Muhalefet tarafından verilen kanun tekliflerinden biri bile, iktidar çoğunluğu tarafından kabul edilmedi.

Allah’tan korkun yaa!

Bunların arasında toplumun ve insanlarımızın yararına olacak bir tane bile yok muydu?

Nasıl oldu da hepsini reddettiniz!

★★★

Karşımızdaki tablo açık ve net...

Muhalefetin soru önergelerine ya hiç yanıt verilmiyor, ya da ciddiyetsiz bir biçimde geçiştiriliyor.

Kanun tekliflerinin de tamamı otomatiğe bağlanmış olarak reddediliyor. Meclis Araştırma ya da Genel Görüşme önergeleri de aynı biçimde reddediliyor.

Teklifler çoğu zaten Meclis gündemine hiç getirilmiyor, getirilen olursa da tamamı hiç zaman yitirmeden çöpe gidiyor.

★★★

Şimdi bu soru önergeleri, kanun teklifleri, Meclis Araştırmaları ya da Genel Görüşme önergeleri konusunda sorma zamanıdır!..

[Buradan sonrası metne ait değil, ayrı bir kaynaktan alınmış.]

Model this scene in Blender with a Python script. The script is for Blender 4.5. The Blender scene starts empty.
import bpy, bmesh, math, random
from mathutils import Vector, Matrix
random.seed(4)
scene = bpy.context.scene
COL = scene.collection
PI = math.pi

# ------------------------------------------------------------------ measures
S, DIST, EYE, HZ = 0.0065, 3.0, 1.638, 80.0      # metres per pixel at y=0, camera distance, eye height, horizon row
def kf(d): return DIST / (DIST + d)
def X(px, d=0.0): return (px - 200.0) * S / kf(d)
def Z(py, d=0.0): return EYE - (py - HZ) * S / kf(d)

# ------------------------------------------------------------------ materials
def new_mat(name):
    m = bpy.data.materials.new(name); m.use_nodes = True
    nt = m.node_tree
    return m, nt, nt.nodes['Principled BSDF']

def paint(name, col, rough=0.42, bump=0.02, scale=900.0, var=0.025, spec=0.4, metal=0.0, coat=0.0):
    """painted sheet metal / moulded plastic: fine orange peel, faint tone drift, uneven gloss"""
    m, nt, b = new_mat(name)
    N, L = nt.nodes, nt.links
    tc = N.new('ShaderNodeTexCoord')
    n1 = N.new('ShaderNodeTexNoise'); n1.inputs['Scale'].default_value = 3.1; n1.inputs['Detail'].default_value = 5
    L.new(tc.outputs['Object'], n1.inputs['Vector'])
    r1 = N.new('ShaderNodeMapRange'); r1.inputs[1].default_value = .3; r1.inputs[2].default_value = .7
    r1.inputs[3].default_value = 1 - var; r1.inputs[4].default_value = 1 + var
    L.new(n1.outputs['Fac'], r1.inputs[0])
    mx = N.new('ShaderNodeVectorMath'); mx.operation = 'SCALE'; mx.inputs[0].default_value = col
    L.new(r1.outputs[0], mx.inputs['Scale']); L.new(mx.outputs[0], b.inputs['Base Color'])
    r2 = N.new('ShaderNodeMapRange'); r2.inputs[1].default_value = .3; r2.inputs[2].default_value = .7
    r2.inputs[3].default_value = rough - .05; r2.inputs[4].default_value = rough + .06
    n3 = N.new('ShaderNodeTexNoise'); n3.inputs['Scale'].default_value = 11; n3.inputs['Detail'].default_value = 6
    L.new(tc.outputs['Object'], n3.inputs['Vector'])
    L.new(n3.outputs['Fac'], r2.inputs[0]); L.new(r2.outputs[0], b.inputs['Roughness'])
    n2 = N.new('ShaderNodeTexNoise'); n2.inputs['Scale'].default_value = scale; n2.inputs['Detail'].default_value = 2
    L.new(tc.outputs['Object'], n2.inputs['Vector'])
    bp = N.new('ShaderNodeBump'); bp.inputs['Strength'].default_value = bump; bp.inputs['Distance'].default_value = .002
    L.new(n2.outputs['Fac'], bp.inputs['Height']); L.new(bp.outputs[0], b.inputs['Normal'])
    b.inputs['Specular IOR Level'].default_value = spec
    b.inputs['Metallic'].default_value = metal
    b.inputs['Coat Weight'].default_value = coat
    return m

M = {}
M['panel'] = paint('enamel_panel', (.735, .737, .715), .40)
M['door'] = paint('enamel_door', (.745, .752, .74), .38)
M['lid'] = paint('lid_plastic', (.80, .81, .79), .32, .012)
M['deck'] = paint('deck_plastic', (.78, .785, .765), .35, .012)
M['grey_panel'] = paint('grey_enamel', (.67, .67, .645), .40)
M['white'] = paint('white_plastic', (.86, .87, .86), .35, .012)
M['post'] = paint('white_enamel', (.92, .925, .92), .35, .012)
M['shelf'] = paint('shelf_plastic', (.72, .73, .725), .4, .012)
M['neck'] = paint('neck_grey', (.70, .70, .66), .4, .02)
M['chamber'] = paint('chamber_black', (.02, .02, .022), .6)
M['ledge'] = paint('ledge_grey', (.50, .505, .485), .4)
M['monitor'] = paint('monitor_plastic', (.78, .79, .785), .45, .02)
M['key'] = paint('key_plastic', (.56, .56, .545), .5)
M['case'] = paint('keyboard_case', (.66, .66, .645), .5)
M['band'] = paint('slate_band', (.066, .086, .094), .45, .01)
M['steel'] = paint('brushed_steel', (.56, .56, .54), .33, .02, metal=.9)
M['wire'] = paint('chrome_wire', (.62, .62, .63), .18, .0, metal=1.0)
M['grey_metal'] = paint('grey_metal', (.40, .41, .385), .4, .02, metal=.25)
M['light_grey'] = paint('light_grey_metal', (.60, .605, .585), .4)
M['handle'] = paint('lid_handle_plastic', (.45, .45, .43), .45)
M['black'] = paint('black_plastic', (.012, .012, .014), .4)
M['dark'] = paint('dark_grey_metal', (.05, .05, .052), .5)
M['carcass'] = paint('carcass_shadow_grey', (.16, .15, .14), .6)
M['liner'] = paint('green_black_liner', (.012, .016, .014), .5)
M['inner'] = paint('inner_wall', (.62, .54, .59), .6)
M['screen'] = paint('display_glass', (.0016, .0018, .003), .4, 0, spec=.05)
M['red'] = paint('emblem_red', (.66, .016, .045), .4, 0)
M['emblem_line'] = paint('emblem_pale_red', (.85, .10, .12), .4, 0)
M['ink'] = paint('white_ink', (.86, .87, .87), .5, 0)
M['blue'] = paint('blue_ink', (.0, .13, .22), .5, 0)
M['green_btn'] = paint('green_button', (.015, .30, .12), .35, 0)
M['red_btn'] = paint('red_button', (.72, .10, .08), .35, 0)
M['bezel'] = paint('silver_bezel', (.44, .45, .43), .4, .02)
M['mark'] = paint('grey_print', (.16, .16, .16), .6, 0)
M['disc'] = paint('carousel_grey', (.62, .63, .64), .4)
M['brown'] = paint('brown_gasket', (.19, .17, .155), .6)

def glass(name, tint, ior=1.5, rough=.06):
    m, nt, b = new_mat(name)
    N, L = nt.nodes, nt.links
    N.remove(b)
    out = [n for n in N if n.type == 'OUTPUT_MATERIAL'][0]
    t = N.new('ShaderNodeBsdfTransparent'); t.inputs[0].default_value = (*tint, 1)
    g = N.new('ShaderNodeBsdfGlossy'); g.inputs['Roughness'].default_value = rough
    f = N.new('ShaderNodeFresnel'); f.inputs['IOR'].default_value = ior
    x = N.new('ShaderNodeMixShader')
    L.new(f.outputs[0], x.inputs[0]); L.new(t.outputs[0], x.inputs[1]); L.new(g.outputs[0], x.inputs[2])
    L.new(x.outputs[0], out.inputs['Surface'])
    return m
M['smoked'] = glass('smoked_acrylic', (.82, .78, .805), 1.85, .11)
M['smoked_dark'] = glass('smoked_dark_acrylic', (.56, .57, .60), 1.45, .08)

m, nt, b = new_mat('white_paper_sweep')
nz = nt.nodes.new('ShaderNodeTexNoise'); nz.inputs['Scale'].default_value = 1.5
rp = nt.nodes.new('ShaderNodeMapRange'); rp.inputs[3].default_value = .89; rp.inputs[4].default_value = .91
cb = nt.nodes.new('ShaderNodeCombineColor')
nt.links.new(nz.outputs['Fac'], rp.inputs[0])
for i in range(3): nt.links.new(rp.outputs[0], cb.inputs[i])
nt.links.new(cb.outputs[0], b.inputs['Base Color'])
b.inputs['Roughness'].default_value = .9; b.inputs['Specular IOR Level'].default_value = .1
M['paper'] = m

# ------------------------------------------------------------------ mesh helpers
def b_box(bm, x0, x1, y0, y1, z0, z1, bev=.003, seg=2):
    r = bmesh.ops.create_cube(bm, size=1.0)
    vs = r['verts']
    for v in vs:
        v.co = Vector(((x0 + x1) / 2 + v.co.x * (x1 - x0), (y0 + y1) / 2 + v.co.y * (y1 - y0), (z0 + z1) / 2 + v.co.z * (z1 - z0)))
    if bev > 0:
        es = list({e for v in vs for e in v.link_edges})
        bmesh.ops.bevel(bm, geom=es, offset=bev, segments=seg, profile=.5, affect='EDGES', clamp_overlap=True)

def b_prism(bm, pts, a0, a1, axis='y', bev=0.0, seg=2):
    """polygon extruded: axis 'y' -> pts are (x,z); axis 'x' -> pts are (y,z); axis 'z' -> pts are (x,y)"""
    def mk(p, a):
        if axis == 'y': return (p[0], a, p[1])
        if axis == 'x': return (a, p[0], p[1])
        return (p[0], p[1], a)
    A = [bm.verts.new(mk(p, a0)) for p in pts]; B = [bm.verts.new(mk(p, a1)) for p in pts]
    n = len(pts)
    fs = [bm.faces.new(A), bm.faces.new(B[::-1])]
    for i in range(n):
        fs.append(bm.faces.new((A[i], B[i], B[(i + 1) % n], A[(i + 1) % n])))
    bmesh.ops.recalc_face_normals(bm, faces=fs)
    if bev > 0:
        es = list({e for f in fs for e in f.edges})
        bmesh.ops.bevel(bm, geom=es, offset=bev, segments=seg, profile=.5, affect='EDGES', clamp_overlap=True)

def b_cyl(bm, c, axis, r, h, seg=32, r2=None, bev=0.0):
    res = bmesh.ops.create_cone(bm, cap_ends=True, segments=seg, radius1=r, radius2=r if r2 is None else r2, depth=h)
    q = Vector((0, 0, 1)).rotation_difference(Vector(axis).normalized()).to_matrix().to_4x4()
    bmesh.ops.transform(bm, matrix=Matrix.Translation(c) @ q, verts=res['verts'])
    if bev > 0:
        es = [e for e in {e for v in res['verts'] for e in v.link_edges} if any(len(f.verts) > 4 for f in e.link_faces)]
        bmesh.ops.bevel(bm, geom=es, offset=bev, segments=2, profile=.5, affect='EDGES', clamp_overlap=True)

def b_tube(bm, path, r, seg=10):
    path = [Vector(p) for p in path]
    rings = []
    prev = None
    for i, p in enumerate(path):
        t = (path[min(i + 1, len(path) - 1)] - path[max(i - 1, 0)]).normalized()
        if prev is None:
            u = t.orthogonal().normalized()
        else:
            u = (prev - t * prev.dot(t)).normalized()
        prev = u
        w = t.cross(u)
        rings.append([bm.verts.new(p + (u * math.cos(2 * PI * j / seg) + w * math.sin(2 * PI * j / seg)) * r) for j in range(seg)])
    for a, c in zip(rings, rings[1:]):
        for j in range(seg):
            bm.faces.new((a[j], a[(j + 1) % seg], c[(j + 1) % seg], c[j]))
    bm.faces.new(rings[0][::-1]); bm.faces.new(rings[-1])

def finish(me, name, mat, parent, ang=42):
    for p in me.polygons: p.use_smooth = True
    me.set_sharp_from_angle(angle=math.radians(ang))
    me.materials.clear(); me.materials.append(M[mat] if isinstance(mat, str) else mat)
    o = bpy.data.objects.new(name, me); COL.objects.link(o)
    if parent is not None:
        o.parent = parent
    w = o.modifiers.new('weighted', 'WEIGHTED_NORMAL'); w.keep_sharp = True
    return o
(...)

Bu nasıl bir demokrasi anlayışıdır?

Bu koşullar altında Parlamento ‘denetim görevini’ nasıl yapabilir?

Yapamaz...

Nitekim yapamıyor...

Çünkü iş iyice lâçkalaşmış ve ciddiyetini yitirmiş durumda.

Ama anayasa falan tersini söylüyormuş...

Hadi canım sen de, orada koskoca dünya liderimiz varken kim takar anayasayı!